October and November have not been kind to hedge funds. No strategy has made money (excepting the weird guys that lose 5% a month for five plus years, only to make 20% once in a while), and frankly YTD most have been losers per the friendly guidance of BarCap. In short, risk markets have been undergoing a slow-motion credit crunch beginning earlier this year. The quick highlights of this include the VIX explosion due to massive vol selling, a rolling series of emerging market crises that is by no means complete, the implosion of the cryptocurrency bubble, leading to the current weakness in credit and equity selling.

This takes us to the proximate cause and culprit: Jerome Powell’s insistence on normalizing monetary policy. There are a number of legit motivating factors to this. There is a need to contain inflation expectations given a very tight labor market. The effectively negative (nominal and real) interest rates Powell inherited as a result of the financial crisis has created all kinds of perversity in financial markets. Seriously, how could anyone look at cryptocurrencies, the greatest bubble of all time, and not understand that something is deeply wrong with the operation of financial markets?

Perversity or not, be not blind to the downstream effects the rate hikes generate. Three of four Fed rates hikes at 25 basis points each step may not seem so disruptive on the surface, but they have injected a sanity in funding markets not seen in nearly a decade. The meltdown in virtually all hedge fund strategy performance is an indicator of system-wide deleveraging due to rising short term funding costs. This leads to the following corollary:

Corollary: risk appetite, especially of the wild-hare variety, is going to be dampened until rates fall again.

The reason is simple. Normalized funding markets mean a decent return on cash. That in turn means less incentive to move farther out on the risk spectrum.

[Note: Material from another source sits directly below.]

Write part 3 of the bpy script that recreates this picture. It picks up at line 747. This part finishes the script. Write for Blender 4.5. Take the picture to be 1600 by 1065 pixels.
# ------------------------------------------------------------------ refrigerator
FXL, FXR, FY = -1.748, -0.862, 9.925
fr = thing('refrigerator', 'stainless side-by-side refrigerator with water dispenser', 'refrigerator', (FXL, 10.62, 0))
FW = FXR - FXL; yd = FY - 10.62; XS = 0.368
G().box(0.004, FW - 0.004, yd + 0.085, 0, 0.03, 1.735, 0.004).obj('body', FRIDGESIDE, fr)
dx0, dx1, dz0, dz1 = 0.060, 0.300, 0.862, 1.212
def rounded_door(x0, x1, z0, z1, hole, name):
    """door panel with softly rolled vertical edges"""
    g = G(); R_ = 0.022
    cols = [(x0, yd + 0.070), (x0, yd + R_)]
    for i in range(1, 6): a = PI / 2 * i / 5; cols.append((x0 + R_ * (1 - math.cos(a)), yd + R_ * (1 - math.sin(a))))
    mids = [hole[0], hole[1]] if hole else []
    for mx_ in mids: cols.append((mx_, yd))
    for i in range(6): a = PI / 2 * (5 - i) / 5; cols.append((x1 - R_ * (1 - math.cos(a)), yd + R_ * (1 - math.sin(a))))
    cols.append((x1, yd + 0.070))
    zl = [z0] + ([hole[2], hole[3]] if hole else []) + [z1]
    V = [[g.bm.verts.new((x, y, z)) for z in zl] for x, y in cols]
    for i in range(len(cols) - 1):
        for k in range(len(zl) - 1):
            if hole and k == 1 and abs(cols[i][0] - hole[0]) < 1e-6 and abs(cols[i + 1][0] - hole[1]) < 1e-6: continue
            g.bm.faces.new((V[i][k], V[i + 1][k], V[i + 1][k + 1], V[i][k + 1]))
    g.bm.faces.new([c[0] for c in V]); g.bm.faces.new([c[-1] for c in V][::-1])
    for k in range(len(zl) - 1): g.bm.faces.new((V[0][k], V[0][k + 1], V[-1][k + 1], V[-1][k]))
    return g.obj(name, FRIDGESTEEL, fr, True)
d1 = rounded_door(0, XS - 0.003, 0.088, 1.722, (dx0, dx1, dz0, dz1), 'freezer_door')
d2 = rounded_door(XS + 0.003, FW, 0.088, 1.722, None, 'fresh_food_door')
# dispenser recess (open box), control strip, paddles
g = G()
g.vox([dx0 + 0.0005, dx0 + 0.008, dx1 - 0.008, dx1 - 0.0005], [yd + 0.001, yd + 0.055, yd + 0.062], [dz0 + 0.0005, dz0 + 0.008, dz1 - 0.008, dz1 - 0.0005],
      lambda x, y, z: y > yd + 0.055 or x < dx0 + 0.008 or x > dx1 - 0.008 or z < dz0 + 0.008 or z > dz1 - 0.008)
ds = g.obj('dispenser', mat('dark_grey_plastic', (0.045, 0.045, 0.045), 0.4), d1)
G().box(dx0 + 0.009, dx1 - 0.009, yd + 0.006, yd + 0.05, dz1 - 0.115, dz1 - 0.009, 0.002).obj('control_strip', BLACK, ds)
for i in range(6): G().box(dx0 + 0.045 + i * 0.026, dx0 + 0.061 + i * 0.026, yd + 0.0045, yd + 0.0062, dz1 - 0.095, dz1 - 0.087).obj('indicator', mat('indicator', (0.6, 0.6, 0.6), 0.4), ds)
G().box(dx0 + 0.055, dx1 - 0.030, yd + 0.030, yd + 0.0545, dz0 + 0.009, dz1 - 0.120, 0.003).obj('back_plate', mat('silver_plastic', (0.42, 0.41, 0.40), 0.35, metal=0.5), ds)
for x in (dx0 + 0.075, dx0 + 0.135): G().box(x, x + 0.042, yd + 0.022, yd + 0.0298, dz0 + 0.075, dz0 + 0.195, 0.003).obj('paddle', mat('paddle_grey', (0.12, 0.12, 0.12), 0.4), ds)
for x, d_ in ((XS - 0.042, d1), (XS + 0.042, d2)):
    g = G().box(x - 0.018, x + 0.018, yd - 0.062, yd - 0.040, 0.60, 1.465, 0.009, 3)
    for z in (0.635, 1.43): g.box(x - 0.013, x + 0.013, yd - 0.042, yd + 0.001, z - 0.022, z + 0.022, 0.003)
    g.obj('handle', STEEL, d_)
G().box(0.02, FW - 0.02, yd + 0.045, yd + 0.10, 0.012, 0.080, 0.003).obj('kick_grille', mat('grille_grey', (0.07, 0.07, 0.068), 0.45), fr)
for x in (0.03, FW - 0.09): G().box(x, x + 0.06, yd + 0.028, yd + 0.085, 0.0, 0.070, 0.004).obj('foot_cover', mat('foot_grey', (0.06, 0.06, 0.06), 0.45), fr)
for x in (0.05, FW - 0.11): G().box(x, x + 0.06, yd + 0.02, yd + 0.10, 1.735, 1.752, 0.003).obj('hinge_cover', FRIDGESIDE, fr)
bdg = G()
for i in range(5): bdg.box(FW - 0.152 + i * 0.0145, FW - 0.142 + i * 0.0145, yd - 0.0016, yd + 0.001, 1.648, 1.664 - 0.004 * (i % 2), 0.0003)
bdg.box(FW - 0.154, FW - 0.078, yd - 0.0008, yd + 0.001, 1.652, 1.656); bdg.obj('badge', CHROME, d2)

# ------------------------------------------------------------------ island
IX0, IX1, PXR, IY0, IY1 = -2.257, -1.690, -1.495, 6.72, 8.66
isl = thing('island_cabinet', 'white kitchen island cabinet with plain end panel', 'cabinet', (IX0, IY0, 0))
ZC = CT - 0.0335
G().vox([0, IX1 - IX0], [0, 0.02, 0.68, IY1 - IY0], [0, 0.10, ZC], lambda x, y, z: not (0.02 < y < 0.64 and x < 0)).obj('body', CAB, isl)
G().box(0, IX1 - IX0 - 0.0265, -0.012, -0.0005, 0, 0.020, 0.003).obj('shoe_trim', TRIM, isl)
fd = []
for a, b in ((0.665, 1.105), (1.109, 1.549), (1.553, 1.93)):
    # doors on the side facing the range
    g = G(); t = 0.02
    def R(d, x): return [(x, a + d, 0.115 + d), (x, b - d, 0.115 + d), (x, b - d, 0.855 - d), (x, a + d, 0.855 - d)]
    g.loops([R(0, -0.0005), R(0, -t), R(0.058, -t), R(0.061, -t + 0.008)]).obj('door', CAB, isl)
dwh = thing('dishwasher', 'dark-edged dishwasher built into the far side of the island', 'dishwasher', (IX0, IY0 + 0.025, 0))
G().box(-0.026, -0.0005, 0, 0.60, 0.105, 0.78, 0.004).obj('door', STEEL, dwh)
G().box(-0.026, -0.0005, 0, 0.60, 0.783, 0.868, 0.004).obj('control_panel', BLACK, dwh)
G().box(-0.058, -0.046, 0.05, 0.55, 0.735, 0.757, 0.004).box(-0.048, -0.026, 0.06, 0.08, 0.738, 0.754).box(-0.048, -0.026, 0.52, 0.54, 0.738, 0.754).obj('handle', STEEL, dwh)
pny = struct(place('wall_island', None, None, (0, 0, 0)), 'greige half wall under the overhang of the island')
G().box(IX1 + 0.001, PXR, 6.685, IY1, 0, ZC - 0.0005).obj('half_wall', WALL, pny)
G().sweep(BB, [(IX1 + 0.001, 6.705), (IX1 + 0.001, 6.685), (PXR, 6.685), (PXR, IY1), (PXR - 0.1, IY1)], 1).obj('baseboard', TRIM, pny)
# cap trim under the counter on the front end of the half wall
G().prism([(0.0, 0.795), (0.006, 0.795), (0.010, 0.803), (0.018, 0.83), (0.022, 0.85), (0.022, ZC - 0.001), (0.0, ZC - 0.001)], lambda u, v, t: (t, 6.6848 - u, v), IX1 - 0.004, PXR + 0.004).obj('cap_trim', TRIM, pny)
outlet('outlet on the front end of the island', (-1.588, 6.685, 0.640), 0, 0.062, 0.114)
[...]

Leading to the main proposition:

Proposition: Meaningful returns on cash make even multi-year low valuation less of a bargain than they would be given lower policy rates. Further, higher cash returns suppress risk appetite. The de-risking of portfolios continues until risk appetite and/or leverage increases commensurate to support valuations.

Based on the yield curve, the current tightening cycle looks like it is wrapping up. Let’s have a look.

The 1s30s spread as of November 19, stands at 66 basis points, and 2s10s is only 41 basis points. If current inflation and growth prints remain on current trend (plausible), then you don’t even have room for two 25 basis point hikes before the UST yield curve inverts. This is what happens when you tighten monetary policy when there is no inflation in sight. There’s only so much bubble-bursting activity possible before the economy gets upended in the process.

The yield curve more than anything shows the plight of Chairman Powell. 2019 is going to have both transitory and persistent inflation drivers; among the former energy prices, among the latter tariffs on imports and wage pressures. Further, I suspect he holds a conviction that something is deeply wrong with subsidizing some with negative interest rates despite multi-decade lows in unemployment to the detriment of savers.

He’s right, of course. There is something wrong with screwing savers out of returns and driving investors far out on the risk spectrum. But it appears that excising the financial perversity nurtured over the last decade will be harder than he thinks.